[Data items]
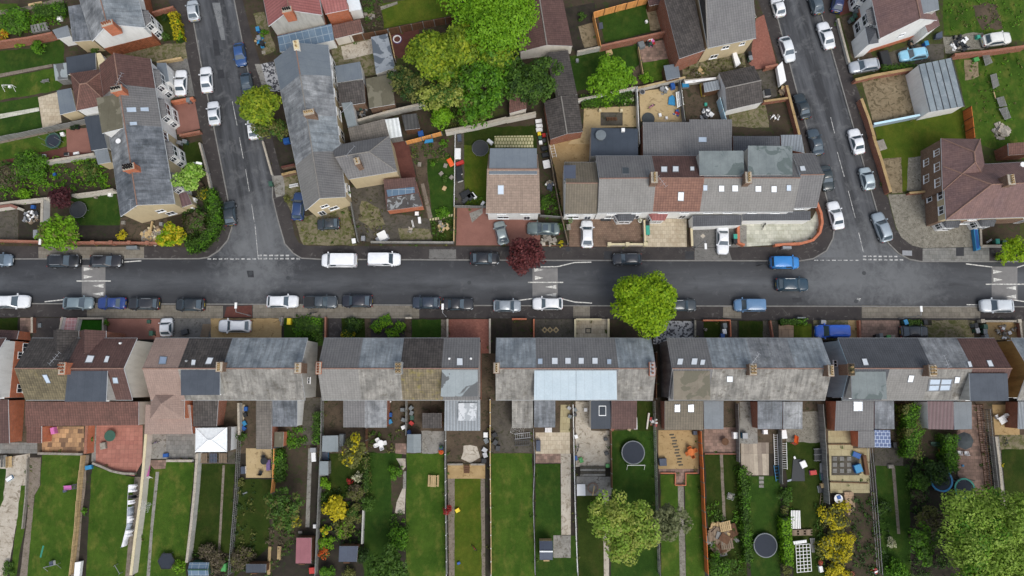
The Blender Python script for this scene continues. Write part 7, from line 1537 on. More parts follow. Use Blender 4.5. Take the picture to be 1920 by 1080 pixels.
# trampolines, pools, tubs
trampoline('big round trampoline on the dark lawn behind the white-edged yard',X('D3',722,345),20.5,'gp','gp')
trampoline('big round trampoline at the lower edge beside the clipped hedge',X('D4',-15,898),20.5,'gp','gp')
trampoline('hexagonal navy trampoline beside the bottom bush',X('D1',990,992),15,'bp','dm',n=6)
trampoline('trampoline with blue rim half under the dark bush',X('D4',1035,512),20,'cp','dm',net=True)
trampoline('trampoline with teal rim on the reddish paving edge',X('D4',1172,560),18.5,'tp','dm',net=True)
trampoline('dark green ringed trampoline by the red patio',X('B1',398,55),15,'np','dm',net=True)
trampoline('old trampoline with see-through grassy mat near the plum tree',X('B1',585,572),15.5,'dm','metal',mat='dm')
trampoline('grass-worn trampoline frame by the buff paving',X('B2',1682,110),15.5,'dm','metal',mat='dm')
c=at(X('A2',1058,292),.35);r=thing('paddling_pool','small purple and white ring pool on the maroon deck','paddling pool',(c.x,c.y,.1));b=MB();b.ring((c.x,c.y,0),.5,.62,.1,.38,20);b.build('rim',M['wp'],r);b=MB();b.ring((c.x,c.y,0),.62,.7,.1,.32,20);b.build('outer_ring',M['purpleplastic'],r)
c=at(X('A3',664,1018),3.2);r=thing('hot_tub','round grey covered hot tub on the flat blue-black roof terrace','hot tub',(c.x,c.y,3.0));b=MB();b.lathe((c.x,c.y,3.0),[(.68,0),(.7,.5)],28);b.build('tub',M['gp'],r);b=MB();b.lathe((c.x,c.y,3.505),[(.76,0),(.76,.06),(.6,.09),(.08,.1)],28);b.build('cover',M['pooltub'],r)
c=at(X('A3',1022,890),.2);b=MB();b.lathe((c.x,c.y,.11),[(.95,0),(.95,.12),(.85,.14)],28);tag(b.build('round_mat',M['canvas']),'dark round cover lying in the sandy yard','cover')
# garden furniture and play things
table('dark green round table on the pink patio',X('D1',655,245),sx=1.55,mat='np');boxy('stone_planter','two-part stone planter on the pink patio','planter',X('D1',610,305),.75,.9,.5,.2,'stone')
c=at(X('D3',1066,342),.75);table('round table in the ring of orange chairs',X('D3',1066,342),sx=1.0,mat='orangewood')
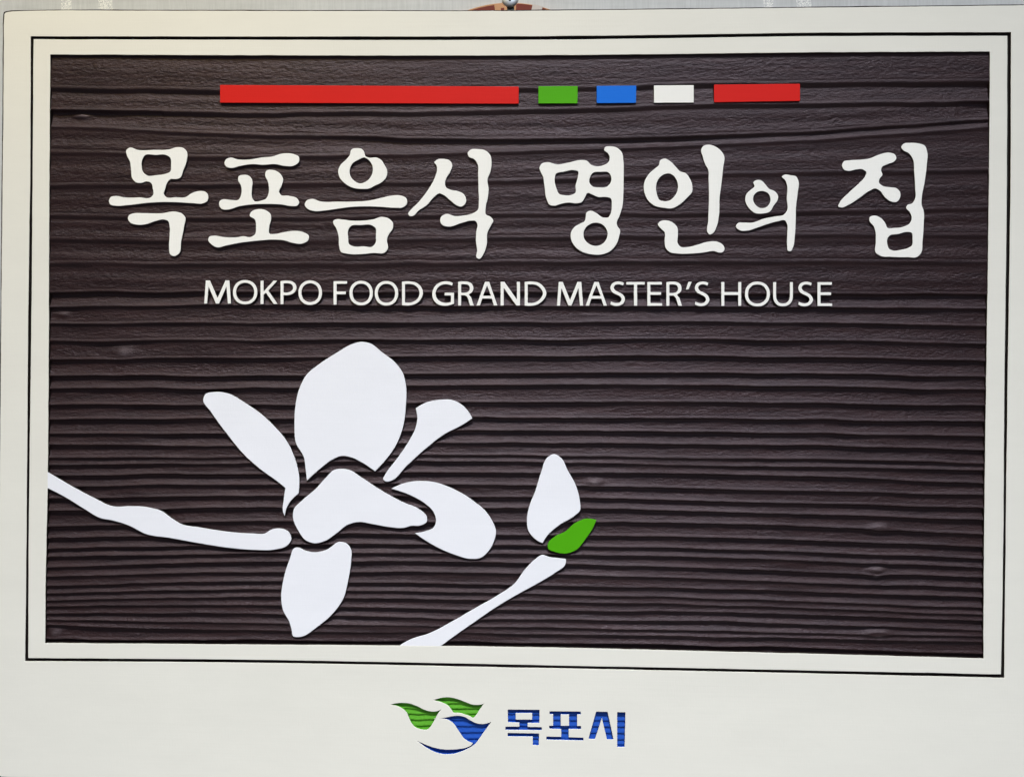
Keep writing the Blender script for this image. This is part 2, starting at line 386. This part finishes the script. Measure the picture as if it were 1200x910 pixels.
for j in range(len(xs)):
    e = E_[:, j]; y = WY[:, j]
    b = np.clip(np.searchsorted(e, y, side='right') - 1, 0, nb - 1)
    w = e[b + 1] - e[b]; d0 = y - e[b]; d1 = e[b + 1] - y; v = d0 / w
    a_up = (0.74 + 0.96 * np.exp(-((w - 15) / 9.0) ** 2)) * amp_rng[b]     # depth of the eaten-out early wood
    a_up = np.where(w < 11, a_up * (0.40 + 0.054 * w), a_up)
    a_up = np.minimum(a_up * AMPX[b, j], 1.85)
    L1 = -(1 - drop[b + 1]) * 0.38; L0 = -(1 - drop[b]) * 0.38              # height of the hard lips
    climb = np.clip(v, 0, 1) ** np.where(w > 23, 1.9, 2.7)
    lip = (-0.12 * np.exp(-((d1 - 3.2) / 0.8) ** 2)) * np.clip((w - 9) / 8, 0, 1)
    fall = 1 - sstep(-0.2, np.where(w > 23, 5.0, 2.0), d0)                  # steep undercut side of the lip above
    wide = sstep(20, 28, w)
    und = wide * 0.17 * np.sin(v * 2 * np.pi * 1.6 + 1.1 + 1.7 * b) * np.sin(np.pi * np.clip(v, 0, 1)) * (1 + vnoise(np.full_like(v, xs[j] / 90.0), v * 3 + b, 15))
    H[:, j] = (L1 - a_up * (1 - climb) + lip + und) * (1 - fall) + L0 * fall
    # remember how deep inside soft early wood we are (for the roughness)
    if j == 0: EW = np.zeros_like(XX)
    EW[:, j] = sstep(0.12, 0.4, v) * sstep(2.0, 6.0, d1) * np.minimum(w / 16.0, 1.4)
n1 = vnoise(XX / 5.0 + YY / 37.0, WY / 1.9, 21); n2 = vnoise(XX / 3.6, WY / 1.6 + XX / 19, 22); n3 = vnoise(XX / 30.0, WY / 3.0, 23)
crack = -np.clip(0.06 - np.abs(vnoise(XX / 11.0 + 7, WY / 2.6 + vnoise(XX / 8, WY / 8, 31) * 2.5, 24)), 0, 1) * 3.0 * sstep(0.02, 0.2, vnoise(XX / 35, WY / 12, 25))
rough = EW * (n1 * 0.06 + n2 * 0.10 + crack * 0.45) + n3 * 0.12 + n2 * 0.02 + (0.25 + EW) * vnoise(XX / 2.1, WY / 1.1, 27) * 0.07
# cracked knots
for kx, ky, r in ((348, 150, 13), (980, 142, 11)):
    g = np.exp(-((XX - kx) / r) ** 2 - ((YY - ky) / 5.0) ** 2)
    rough += -g * np.clip(0.10 - np.abs(vnoise(XX / 5.0, YY / 2.5, 41)), 0, 1) * 7
Z = (-0.54 + (H + rough + bumpz)) * MM
Z = np.clip(Z, -2.6 * MM, -0.22 * MM)
V = on_board(XX, YY, -1.2 * MM)
V[..., 2] = Z
gm = grid_mesh('carved_ground', V)
K_ = np.zeros_like(XX)
for kx, ky, sx, sy, q in ((146,413,7,4.5,.8),(65,740,5,4.5,.5),(1028,666,8,2.6,.9),(1027,675,3,2,.8),(1030,617,8,2.6,.6),(1030,739,11,1.8,.5),(1030,746,7,2.2,.5),(697,565,7,3,.9),(95,135,7,2.4,.8),(396,727,8,2.5,.35),(74,366,6,1.6,.6)):
    K_ = np.maximum(K_, q * np.exp(-((XX - kx) / sx) ** 2 - ((YY - ky) / sy) ** 2))
K_ = np.clip(K_ * (1 + 1.2 * vnoise(XX / 2.5, YY / 1.5, 71)), 0, 1)
ka = gm.attributes.new('knot', 'FLOAT', 'POINT'); ka.data.foreach_set('value', K_.astype(np.float32).ravel())
part(link('carved_ground', gm, sign, [M_WOOD]))

# ------------------------------------------------------------------ raised shapes on the ground
TOP = -0.06 * MM
def bar(name, x0, y0, x1, y1, x2, y2, x3, y3, mat, label):
    P = soften(A((x0, y0), (x1, y1), (x2, y2), (x3, y3)), 0.7)
    o = part(relief(name, [P], sign, [mat, M_SIDE], TOP)); o['label'] = label; return o
bar('colour_bar', 257.8, 99.6, 607.9, 101.5, 607.8, 121.7, 257.8, 120.5, M_RED, 'long red bar')
bar('colour_bar', 631, 101.2, 677, 100.9, 676.8, 121.2, 631, 121.4, M_GREEN, 'green bar')
bar('colour_bar', 699.2, 100.8, 745.6, 100.3, 745.4, 120.7, 699.2, 121.0, M_BLUE, 'blue bar')
bar('colour_bar', 766.4, 100.2, 813, 99.8, 813, 120.3, 766.4, 120.6, M_LETTER, 'white bar')
bar('colour_bar', 836.8, 99.2, 937.6, 98.2, 937.6, 118.4, 836.8, 120.0, M_RED, 'short red bar')

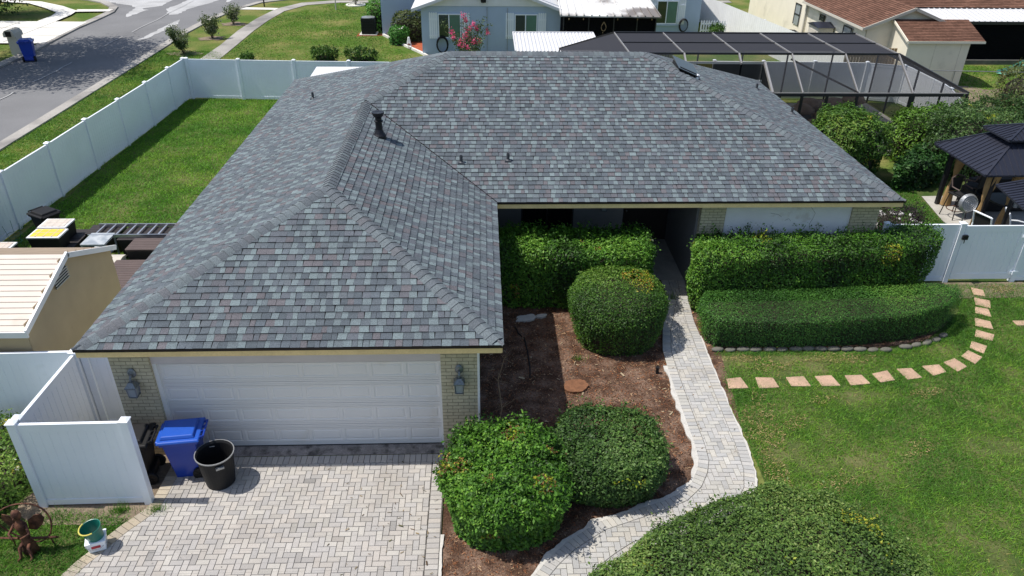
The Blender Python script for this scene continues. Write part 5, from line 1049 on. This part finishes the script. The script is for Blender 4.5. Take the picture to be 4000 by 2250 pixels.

▶ _WRITTEN INSTRUCTION_
Strip out the images, then output the records above word for word.

▶ _OUTPUT OF THE TASK_
The Blender Python script for this scene continues. Write part 7, from line 1537 on. More parts follow. Use Blender 4.5. Take the picture to be 1920 by 1080 pixels.
# trampolines, pools, tubs
trampoline('big round trampoline on the dark lawn behind the white-edged yard',X('D3',722,345),20.5,'gp','gp')
trampoline('big round trampoline at the lower edge beside the clipped hedge',X('D4',-15,898),20.5,'gp','gp')
trampoline('hexagonal navy trampoline beside the bottom bush',X('D1',990,992),15,'bp','dm',n=6)
trampoline('trampoline with blue rim half under the dark bush',X('D4',1035,512),20,'cp','dm',net=True)
trampoline('trampoline with teal rim on the reddish paving edge',X('D4',1172,560),18.5,'tp','dm',net=True)
trampoline('dark green ringed trampoline by the red patio',X('B1',398,55),15,'np','dm',net=True)
trampoline('old trampoline with see-through grassy mat near the plum tree',X('B1',585,572),15.5,'dm','metal',mat='dm')
trampoline('grass-worn trampoline frame by the buff paving',X('B2',1682,110),15.5,'dm','metal',mat='dm')
c=at(X('A2',1058,292),.35);r=thing('paddling_pool','small purple and white ring pool on the maroon deck','paddling pool',(c.x,c.y,.1));b=MB();b.ring((c.x,c.y,0),.5,.62,.1,.38,20);b.build('rim',M['wp'],r);b=MB();b.ring((c.x,c.y,0),.62,.7,.1,.32,20);b.build('outer_ring',M['purpleplastic'],r)
c=at(X('A3',664,1018),3.2);r=thing('hot_tub','round grey covered hot tub on the flat blue-black roof terrace','hot tub',(c.x,c.y,3.0));b=MB();b.lathe((c.x,c.y,3.0),[(.68,0),(.7,.5)],28);b.build('tub',M['gp'],r);b=MB();b.lathe((c.x,c.y,3.505),[(.76,0),(.76,.06),(.6,.09),(.08,.1)],28);b.build('cover',M['pooltub'],r)
c=at(X('A3',1022,890),.2);b=MB();b.lathe((c.x,c.y,.11),[(.95,0),(.95,.12),(.85,.14)],28);tag(b.build('round_mat',M['canvas']),'dark round cover lying in the sandy yard','cover')
# garden furniture and play things
table('dark green round table on the pink patio',X('D1',655,245),sx=1.55,mat='np');boxy('stone_planter','two-part stone planter on the pink patio','planter',X('D1',610,305),.75,.9,.5,.2,'stone')
c=at(X('D3',1066,342),.75);table('round table in the ring of orange chairs',X('D3',1066,342),sx=1.0,mat='orangewood')
Keep writing the Blender script for this image. This is part 2, starting at line 386. This part finishes the script. Measure the picture as if it were 1200x910 pixels.
for j in range(len(xs)):
    e = E_[:, j]; y = WY[:, j]
    b = np.clip(np.searchsorted(e, y, side='right') - 1, 0, nb - 1)
    w = e[b + 1] - e[b]; d0 = y - e[b]; d1 = e[b + 1] - y; v = d0 / w
    a_up = (0.74 + 0.96 * np.exp(-((w - 15) / 9.0) ** 2)) * amp_rng[b]     # depth of the eaten-out early wood
    a_up = np.where(w < 11, a_up * (0.40 + 0.054 * w), a_up)
    a_up = np.minimum(a_up * AMPX[b, j], 1.85)
    L1 = -(1 - drop[b + 1]) * 0.38; L0 = -(1 - drop[b]) * 0.38              # height of the hard lips
    climb = np.clip(v, 0, 1) ** np.where(w > 23, 1.9, 2.7)
    lip = (-0.12 * np.exp(-((d1 - 3.2) / 0.8) ** 2)) * np.clip((w - 9) / 8, 0, 1)
    fall = 1 - sstep(-0.2, np.where(w > 23, 5.0, 2.0), d0)                  # steep undercut side of the lip above
    wide = sstep(20, 28, w)
    und = wide * 0.17 * np.sin(v * 2 * np.pi * 1.6 + 1.1 + 1.7 * b) * np.sin(np.pi * np.clip(v, 0, 1)) * (1 + vnoise(np.full_like(v, xs[j] / 90.0), v * 3 + b, 15))
    H[:, j] = (L1 - a_up * (1 - climb) + lip + und) * (1 - fall) + L0 * fall
    # remember how deep inside soft early wood we are (for the roughness)
    if j == 0: EW = np.zeros_like(XX)
    EW[:, j] = sstep(0.12, 0.4, v) * sstep(2.0, 6.0, d1) * np.minimum(w / 16.0, 1.4)
n1 = vnoise(XX / 5.0 + YY / 37.0, WY / 1.9, 21); n2 = vnoise(XX / 3.6, WY / 1.6 + XX / 19, 22); n3 = vnoise(XX / 30.0, WY / 3.0, 23)
crack = -np.clip(0.06 - np.abs(vnoise(XX / 11.0 + 7, WY / 2.6 + vnoise(XX / 8, WY / 8, 31) * 2.5, 24)), 0, 1) * 3.0 * sstep(0.02, 0.2, vnoise(XX / 35, WY / 12, 25))
rough = EW * (n1 * 0.06 + n2 * 0.10 + crack * 0.45) + n3 * 0.12 + n2 * 0.02 + (0.25 + EW) * vnoise(XX / 2.1, WY / 1.1, 27) * 0.07
# cracked knots
for kx, ky, r in ((348, 150, 13), (980, 142, 11)):
    g = np.exp(-((XX - kx) / r) ** 2 - ((YY - ky) / 5.0) ** 2)
    rough += -g * np.clip(0.10 - np.abs(vnoise(XX / 5.0, YY / 2.5, 41)), 0, 1) * 7
Z = (-0.54 + (H + rough + bumpz)) * MM
Z = np.clip(Z, -2.6 * MM, -0.22 * MM)
V = on_board(XX, YY, -1.2 * MM)
V[..., 2] = Z
gm = grid_mesh('carved_ground', V)
K_ = np.zeros_like(XX)
for kx, ky, sx, sy, q in ((146,413,7,4.5,.8),(65,740,5,4.5,.5),(1028,666,8,2.6,.9),(1027,675,3,2,.8),(1030,617,8,2.6,.6),(1030,739,11,1.8,.5),(1030,746,7,2.2,.5),(697,565,7,3,.9),(95,135,7,2.4,.8),(396,727,8,2.5,.35),(74,366,6,1.6,.6)):
    K_ = np.maximum(K_, q * np.exp(-((XX - kx) / sx) ** 2 - ((YY - ky) / sy) ** 2))
K_ = np.clip(K_ * (1 + 1.2 * vnoise(XX / 2.5, YY / 1.5, 71)), 0, 1)
ka = gm.attributes.new('knot', 'FLOAT', 'POINT'); ka.data.foreach_set('value', K_.astype(np.float32).ravel())
part(link('carved_ground', gm, sign, [M_WOOD]))

# ------------------------------------------------------------------ raised shapes on the ground
TOP = -0.06 * MM
def bar(name, x0, y0, x1, y1, x2, y2, x3, y3, mat, label):
    P = soften(A((x0, y0), (x1, y1), (x2, y2), (x3, y3)), 0.7)
    o = part(relief(name, [P], sign, [mat, M_SIDE], TOP)); o['label'] = label; return o
bar('colour_bar', 257.8, 99.6, 607.9, 101.5, 607.8, 121.7, 257.8, 120.5, M_RED, 'long red bar')
bar('colour_bar', 631, 101.2, 677, 100.9, 676.8, 121.2, 631, 121.4, M_GREEN, 'green bar')
bar('colour_bar', 699.2, 100.8, 745.6, 100.3, 745.4, 120.7, 699.2, 121.0, M_BLUE, 'blue bar')
bar('colour_bar', 766.4, 100.2, 813, 99.8, 813, 120.3, 766.4, 120.6, M_LETTER, 'white bar')
bar('colour_bar', 836.8, 99.2, 937.6, 98.2, 937.6, 118.4, 836.8, 120.0, M_RED, 'short red bar')

The Blender Python script for this scene continues. Write part 5, from line 1049 on. This part finishes the script. The script is for Blender 4.5. Take the picture to be 4000 by 2250 pixels.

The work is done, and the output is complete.